## Material provided
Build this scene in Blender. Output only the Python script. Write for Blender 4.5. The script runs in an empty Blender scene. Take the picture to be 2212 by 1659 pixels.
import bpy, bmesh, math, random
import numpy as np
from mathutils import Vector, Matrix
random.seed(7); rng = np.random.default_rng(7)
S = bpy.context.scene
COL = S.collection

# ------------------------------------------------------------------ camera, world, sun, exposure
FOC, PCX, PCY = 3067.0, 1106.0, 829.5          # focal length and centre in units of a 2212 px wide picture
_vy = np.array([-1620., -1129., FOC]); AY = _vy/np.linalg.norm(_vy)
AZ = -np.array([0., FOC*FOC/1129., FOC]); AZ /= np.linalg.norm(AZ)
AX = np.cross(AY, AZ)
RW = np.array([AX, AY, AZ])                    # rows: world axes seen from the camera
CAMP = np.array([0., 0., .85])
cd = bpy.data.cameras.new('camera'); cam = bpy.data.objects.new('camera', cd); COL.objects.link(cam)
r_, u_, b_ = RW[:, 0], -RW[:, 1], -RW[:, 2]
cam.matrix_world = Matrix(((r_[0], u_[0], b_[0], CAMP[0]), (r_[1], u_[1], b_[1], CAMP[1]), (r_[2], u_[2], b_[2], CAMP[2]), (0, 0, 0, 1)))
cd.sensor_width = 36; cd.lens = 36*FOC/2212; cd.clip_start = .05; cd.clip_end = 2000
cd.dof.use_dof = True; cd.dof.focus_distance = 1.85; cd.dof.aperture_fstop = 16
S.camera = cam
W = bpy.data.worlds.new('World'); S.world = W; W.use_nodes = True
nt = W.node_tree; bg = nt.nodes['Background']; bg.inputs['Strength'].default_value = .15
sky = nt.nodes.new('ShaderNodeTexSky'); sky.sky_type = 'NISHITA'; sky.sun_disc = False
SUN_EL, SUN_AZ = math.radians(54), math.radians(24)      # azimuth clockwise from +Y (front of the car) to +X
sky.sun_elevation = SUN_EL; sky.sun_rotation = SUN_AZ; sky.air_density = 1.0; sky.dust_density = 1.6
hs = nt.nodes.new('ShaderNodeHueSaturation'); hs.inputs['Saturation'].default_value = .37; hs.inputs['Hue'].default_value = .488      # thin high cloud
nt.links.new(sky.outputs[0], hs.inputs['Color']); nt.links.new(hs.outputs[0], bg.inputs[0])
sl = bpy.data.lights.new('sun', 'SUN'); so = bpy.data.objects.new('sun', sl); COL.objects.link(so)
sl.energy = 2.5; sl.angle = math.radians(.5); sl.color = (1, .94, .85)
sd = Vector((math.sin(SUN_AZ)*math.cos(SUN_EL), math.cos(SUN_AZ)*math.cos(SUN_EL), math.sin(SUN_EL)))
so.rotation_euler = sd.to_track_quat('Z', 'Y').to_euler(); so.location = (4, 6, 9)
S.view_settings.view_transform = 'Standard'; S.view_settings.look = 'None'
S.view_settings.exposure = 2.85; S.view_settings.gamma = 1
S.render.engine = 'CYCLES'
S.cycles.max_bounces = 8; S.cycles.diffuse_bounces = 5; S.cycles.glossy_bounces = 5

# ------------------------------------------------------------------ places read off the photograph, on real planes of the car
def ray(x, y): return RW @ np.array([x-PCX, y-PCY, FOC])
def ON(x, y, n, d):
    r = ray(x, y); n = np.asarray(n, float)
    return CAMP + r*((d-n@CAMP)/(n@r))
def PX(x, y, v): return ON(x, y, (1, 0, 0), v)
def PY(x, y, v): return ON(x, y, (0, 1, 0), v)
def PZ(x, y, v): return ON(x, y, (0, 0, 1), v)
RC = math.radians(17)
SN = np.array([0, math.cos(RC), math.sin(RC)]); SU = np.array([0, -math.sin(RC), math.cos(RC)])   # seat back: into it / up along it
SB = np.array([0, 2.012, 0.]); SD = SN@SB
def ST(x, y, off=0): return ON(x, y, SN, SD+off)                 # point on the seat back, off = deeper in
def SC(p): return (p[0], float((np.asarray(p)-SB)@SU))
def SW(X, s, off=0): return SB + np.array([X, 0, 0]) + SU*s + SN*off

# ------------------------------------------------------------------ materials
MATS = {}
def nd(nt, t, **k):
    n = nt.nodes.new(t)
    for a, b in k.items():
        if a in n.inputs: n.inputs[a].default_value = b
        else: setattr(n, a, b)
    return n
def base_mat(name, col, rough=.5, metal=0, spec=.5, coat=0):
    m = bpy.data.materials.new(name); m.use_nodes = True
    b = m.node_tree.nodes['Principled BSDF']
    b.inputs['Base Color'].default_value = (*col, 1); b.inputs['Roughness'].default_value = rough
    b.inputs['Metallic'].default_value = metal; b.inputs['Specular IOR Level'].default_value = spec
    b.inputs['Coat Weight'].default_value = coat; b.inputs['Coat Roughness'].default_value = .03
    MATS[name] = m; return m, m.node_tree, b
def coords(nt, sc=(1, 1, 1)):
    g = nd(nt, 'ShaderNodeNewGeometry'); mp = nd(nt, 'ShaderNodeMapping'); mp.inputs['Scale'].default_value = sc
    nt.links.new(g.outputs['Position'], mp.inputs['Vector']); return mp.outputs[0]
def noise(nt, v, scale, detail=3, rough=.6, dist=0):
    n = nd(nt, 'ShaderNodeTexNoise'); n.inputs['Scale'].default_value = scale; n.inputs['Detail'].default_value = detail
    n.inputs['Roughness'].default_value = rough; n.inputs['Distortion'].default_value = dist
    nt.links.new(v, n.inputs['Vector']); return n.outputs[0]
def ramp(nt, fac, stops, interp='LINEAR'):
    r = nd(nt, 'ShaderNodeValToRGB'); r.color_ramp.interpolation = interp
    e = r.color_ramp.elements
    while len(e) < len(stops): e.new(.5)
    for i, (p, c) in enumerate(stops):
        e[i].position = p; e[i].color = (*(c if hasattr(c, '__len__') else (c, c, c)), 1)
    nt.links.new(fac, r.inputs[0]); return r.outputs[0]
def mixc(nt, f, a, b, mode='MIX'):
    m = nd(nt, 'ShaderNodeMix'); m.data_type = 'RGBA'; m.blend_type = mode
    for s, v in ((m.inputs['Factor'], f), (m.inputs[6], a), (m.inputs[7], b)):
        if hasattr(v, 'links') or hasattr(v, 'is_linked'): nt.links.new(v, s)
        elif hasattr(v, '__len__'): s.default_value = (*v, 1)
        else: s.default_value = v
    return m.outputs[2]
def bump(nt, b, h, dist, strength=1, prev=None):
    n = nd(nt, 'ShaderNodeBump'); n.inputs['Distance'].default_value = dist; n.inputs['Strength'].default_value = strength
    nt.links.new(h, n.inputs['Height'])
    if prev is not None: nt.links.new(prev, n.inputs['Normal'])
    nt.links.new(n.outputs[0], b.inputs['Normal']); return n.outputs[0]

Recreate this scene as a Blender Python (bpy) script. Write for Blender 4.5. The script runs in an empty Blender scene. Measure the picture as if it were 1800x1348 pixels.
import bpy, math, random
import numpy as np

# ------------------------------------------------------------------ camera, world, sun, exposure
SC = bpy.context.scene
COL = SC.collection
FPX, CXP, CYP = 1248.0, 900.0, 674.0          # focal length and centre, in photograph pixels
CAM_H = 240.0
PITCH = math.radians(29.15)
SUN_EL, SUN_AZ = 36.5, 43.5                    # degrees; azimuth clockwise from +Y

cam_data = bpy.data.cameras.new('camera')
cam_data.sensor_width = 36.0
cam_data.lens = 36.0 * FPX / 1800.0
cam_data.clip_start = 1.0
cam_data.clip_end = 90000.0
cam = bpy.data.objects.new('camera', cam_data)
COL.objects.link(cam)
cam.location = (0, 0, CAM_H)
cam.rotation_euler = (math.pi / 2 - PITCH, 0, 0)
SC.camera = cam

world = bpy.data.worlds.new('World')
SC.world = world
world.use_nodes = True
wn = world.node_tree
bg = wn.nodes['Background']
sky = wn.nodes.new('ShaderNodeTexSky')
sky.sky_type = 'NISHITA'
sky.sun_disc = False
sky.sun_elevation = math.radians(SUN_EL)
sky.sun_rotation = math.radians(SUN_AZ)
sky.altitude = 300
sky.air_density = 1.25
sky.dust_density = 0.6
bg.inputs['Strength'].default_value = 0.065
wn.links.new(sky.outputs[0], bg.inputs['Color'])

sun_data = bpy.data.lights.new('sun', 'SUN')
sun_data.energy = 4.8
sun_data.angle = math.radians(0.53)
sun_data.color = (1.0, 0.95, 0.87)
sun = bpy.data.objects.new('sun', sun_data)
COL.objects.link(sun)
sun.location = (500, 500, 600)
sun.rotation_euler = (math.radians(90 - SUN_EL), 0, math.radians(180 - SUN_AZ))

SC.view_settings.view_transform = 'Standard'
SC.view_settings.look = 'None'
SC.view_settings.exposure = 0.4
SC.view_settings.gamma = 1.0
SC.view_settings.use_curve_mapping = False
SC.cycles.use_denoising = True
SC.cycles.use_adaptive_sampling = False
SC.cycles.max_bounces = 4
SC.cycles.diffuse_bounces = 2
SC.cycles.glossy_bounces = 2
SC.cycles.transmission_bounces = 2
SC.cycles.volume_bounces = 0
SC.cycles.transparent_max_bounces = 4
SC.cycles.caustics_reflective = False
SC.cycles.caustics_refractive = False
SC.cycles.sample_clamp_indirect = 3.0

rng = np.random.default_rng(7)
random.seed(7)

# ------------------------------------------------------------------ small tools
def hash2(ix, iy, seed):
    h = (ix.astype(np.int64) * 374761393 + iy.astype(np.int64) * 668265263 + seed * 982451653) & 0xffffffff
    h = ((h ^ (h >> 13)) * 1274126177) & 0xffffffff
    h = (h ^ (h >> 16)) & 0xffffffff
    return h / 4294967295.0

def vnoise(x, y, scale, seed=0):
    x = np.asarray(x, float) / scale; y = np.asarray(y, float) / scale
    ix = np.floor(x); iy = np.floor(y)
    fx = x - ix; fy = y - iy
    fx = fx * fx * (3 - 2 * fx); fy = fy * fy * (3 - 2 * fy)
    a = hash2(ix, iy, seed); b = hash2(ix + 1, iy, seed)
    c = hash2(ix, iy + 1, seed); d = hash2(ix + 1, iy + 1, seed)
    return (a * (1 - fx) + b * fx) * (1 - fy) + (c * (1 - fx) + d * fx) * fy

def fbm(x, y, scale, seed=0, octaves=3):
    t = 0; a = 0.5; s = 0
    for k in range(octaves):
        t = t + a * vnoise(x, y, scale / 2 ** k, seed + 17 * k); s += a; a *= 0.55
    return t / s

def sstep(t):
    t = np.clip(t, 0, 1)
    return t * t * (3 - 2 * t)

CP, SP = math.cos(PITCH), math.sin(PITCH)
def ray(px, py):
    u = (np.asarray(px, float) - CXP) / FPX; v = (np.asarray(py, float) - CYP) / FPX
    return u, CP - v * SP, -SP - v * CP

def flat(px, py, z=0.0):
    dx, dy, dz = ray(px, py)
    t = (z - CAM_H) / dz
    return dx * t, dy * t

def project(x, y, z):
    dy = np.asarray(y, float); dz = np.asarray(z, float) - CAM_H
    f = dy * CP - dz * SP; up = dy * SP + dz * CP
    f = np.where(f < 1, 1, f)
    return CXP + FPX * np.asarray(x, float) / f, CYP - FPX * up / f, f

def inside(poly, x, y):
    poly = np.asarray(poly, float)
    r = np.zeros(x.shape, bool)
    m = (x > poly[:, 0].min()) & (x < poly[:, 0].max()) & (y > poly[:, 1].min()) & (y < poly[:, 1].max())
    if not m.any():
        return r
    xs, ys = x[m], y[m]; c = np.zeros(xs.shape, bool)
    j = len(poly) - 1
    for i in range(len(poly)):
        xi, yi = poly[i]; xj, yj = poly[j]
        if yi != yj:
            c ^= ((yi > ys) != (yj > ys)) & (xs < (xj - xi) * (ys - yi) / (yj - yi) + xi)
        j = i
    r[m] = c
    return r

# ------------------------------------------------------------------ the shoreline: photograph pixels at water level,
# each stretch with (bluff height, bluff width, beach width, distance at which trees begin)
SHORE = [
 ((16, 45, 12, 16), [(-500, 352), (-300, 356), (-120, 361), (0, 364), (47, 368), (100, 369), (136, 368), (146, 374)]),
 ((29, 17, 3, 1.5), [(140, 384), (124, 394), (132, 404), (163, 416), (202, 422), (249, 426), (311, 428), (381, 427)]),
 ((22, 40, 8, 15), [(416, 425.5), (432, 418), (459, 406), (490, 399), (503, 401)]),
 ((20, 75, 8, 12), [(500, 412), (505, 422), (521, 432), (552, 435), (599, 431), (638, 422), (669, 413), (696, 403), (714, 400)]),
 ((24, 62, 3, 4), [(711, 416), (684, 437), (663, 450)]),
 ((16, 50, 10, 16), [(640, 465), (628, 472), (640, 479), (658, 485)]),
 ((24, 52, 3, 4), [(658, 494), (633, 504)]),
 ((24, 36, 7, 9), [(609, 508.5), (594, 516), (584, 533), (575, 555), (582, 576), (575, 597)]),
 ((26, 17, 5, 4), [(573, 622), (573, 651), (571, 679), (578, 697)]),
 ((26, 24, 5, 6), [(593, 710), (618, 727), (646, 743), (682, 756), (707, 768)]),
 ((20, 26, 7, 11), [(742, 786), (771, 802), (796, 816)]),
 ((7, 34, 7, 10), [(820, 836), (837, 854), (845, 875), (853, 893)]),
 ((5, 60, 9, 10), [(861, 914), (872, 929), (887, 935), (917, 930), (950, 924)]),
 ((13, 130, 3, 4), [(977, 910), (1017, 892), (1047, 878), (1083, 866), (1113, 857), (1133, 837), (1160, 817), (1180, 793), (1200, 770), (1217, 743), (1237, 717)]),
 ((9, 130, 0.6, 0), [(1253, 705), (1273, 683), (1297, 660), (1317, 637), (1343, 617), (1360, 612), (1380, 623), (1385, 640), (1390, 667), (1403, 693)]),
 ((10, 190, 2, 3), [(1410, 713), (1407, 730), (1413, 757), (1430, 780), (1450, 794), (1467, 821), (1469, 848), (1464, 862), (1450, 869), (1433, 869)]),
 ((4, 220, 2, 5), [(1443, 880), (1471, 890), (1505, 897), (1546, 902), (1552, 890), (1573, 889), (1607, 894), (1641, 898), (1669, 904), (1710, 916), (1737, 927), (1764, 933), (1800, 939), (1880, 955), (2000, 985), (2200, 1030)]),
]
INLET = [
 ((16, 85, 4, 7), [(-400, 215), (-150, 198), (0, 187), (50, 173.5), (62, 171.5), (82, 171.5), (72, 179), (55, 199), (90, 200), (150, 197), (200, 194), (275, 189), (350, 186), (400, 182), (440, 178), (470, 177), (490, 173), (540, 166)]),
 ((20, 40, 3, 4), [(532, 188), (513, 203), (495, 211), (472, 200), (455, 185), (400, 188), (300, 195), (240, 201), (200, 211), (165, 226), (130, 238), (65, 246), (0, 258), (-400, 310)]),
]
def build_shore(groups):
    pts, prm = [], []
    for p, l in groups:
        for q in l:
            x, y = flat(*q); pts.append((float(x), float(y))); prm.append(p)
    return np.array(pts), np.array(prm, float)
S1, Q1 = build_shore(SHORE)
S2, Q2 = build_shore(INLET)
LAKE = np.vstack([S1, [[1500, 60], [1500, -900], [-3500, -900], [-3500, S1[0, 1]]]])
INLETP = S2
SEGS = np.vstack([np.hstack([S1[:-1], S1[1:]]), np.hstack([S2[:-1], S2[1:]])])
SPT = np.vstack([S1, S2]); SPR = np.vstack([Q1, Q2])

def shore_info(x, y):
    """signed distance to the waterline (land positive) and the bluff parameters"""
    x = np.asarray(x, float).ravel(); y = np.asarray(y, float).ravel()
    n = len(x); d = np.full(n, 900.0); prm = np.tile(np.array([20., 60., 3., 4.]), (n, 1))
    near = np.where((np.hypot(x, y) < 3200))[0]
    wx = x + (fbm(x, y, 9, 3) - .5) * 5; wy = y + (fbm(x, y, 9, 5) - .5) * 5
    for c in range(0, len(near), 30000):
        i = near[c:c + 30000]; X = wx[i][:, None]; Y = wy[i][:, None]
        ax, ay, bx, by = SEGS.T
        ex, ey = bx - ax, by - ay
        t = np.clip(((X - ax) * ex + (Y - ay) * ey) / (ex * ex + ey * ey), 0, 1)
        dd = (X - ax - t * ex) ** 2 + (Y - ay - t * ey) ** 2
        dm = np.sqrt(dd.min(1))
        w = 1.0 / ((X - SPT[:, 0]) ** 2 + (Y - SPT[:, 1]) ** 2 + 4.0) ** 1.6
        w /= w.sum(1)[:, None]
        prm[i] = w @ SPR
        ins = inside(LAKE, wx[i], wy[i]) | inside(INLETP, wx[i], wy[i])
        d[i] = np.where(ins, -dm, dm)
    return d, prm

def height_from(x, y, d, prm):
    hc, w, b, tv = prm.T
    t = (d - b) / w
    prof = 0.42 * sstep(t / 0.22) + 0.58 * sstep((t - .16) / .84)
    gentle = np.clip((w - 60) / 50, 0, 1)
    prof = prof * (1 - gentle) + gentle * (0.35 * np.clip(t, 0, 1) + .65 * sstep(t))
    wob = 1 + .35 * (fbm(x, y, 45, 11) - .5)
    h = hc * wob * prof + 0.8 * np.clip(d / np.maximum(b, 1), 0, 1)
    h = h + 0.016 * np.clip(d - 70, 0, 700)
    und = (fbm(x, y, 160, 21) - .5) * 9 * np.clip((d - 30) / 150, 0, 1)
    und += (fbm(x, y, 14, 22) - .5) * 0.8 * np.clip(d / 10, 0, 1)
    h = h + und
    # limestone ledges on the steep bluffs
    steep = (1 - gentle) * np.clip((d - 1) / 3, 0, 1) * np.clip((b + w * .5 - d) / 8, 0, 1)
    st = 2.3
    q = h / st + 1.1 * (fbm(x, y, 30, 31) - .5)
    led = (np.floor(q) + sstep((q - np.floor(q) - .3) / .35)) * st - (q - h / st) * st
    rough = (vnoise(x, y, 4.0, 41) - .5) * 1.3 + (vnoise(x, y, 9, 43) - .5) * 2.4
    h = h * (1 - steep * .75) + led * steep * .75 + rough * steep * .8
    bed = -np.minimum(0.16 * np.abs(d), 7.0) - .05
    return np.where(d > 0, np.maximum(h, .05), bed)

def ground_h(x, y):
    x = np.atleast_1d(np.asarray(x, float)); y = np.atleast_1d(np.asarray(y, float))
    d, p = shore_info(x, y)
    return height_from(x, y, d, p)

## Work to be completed
Exactly the lines above from the one with "Recreate this scene" to the one with "sun.rotation_euler = (math.radians(90", both included, are to be quoted; leave the rest out.

## Response below
Recreate this scene as a Blender Python (bpy) script. Write for Blender 4.5. The script runs in an empty Blender scene. Measure the picture as if it were 1800x1348 pixels.
import bpy, math, random
import numpy as np

# ------------------------------------------------------------------ camera, world, sun, exposure
SC = bpy.context.scene
COL = SC.collection
FPX, CXP, CYP = 1248.0, 900.0, 674.0          # focal length and centre, in photograph pixels
CAM_H = 240.0
PITCH = math.radians(29.15)
SUN_EL, SUN_AZ = 36.5, 43.5                    # degrees; azimuth clockwise from +Y

cam_data = bpy.data.cameras.new('camera')
cam_data.sensor_width = 36.0
cam_data.lens = 36.0 * FPX / 1800.0
cam_data.clip_start = 1.0
cam_data.clip_end = 90000.0
cam = bpy.data.objects.new('camera', cam_data)
COL.objects.link(cam)
cam.location = (0, 0, CAM_H)
cam.rotation_euler = (math.pi / 2 - PITCH, 0, 0)
SC.camera = cam

world = bpy.data.worlds.new('World')
SC.world = world
world.use_nodes = True
wn = world.node_tree
bg = wn.nodes['Background']
sky = wn.nodes.new('ShaderNodeTexSky')
sky.sky_type = 'NISHITA'
sky.sun_disc = False
sky.sun_elevation = math.radians(SUN_EL)
sky.sun_rotation = math.radians(SUN_AZ)
sky.altitude = 300
sky.air_density = 1.25
sky.dust_density = 0.6
bg.inputs['Strength'].default_value = 0.065
wn.links.new(sky.outputs[0], bg.inputs['Color'])

sun_data = bpy.data.lights.new('sun', 'SUN')
sun_data.energy = 4.8
sun_data.angle = math.radians(0.53)
sun_data.color = (1.0, 0.95, 0.87)
sun = bpy.data.objects.new('sun', sun_data)
COL.objects.link(sun)
sun.location = (500, 500, 600)
sun.rotation_euler = (math.radians(90 - SUN_EL), 0, math.radians(180 - SUN_AZ))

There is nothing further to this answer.